Un étudiant étranger, une fois diplômé, se verra offrir un certificat de sélection qui lui ouvrira les portes de la résidence permanente. Le Québec accueille chaque année 22 000 étudiants étrangers. Un sur 10 demeure ici une fois les études complétées. Jean Charest veut tripler ce nombre.

Dans son discours d'un peu plus de 50 minutes, le premier ministre a insisté sur l'ampleur de la crise économique. Depuis l'automne, et donc depuis les élections du 8 décembre, «la tempête s'est aggravée», a indiqué M. Charest, lui qui avait promis de ne faire aucun déficit au cours de son mandat.

«Presque tous les pays développés auront des budgets déficitaires», a-t-il ajouté. Celui des États-Unis correspond à 12,3% de leur PIB. «Jamais de mon vivant je n'aurais cru cela possible», a-t-il dit. Au Royaume-Uni, c'est 8,8%; en France, 5,6%; et au Canada, 2,2%.

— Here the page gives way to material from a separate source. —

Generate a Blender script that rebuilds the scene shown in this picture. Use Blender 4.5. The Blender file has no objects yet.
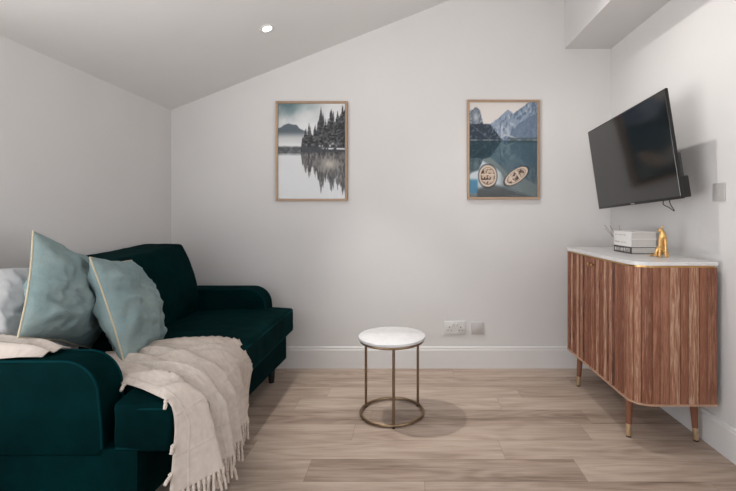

«Ce que nous vivons n'a pas de comparable. Cette crise, pour les raisons qui l'ont déclenchée et par la manière dont elle s'est propagée, elle est inédite. Personne dans cette assemblée ne peut prétendre avoir vécu une situation qui est similaire à ce que nous vivons aujourd'hui», a-t-il affirmé.

Le Québec est «directement affecté», puisque son économie est «branchée» sur celle des États-Unis. Certes, le Québec «s'en tire mieux» qu'ailleurs jusqu'à maintenant et»est en bonne posture». Mais «notre économie vivra une période difficile avant que ça aille mieux. Il faut le dire franchement. Il faut le dire ouvertement pour que nous puissions ensemble travailler à contrer les effets de cette crise économique», a souligné Jean Charest. Comme les exportations sont en baisse, les entreprises font moins de profits et paient moins d'impôt, ce qui «se répercute jusque dans les revenus de l'État».

Mais le premier ministre souhaite que les Québécois soient «les premiers à sortir» de la crise économique. Il a vanté les actions passées de son gouvernement, comme les investissements dans les infrastructures et le développement énergétique, qui permettent aujourd'hui au Québec d'avoir une «longueur d'avance», selon lui. La crise est à ses yeux une «occasion de se démarquer». Il a fait la promotion de son plan pour le développement du Nord, qui sera «le plus grand projet de développement durable jamais entrepris au Québec».

L'opposition déçue

Les partis de l'opposition ont été déçus par le discours inaugural de Jean Charest. «C'est littéralement du réchauffé», «du vide», a lancé la chef péquiste Pauline Marois. M. Charest a rappelé des annonces de son gouvernement sans parler du nouveau CHUM, a évité de se fixer des objectifs en matière de décrochage scolaire, n'a pas précisé le nombre de places en garderie qui seront créées. «La seule chose dont on est absolument certains, c'est qu'il va y avoir un déficit», a affirmé Mme Marois, qui accuse Jean Charest d'avoir «dupé» et «trompé» les Québécois en campagne électorale.

La chef intérimaire de l'ADQ, Sylvie Roy, juge que le discours inaugural ne contient «aucune innovation, aucune idée nouvelle, rien pour stimuler l'espoir». «J'ai une inquiétude. En 2003, Jean Charest avait dit que la priorité, c'était la santé. Voyez-vous dans quel état notre système de santé est actuellement? Maintenant, il a dit que sa priorité était l'emploi. Des nuages gris se profilent peut-être à l'horizon», a-t-elle dit.

Pour le député de Québec solidaire, Amir Khadir, le Plan Nord de Jean Charest, axé sur «l'exploitation effrénée des ressources», condamne les Québécois à être des «porteurs d'eau».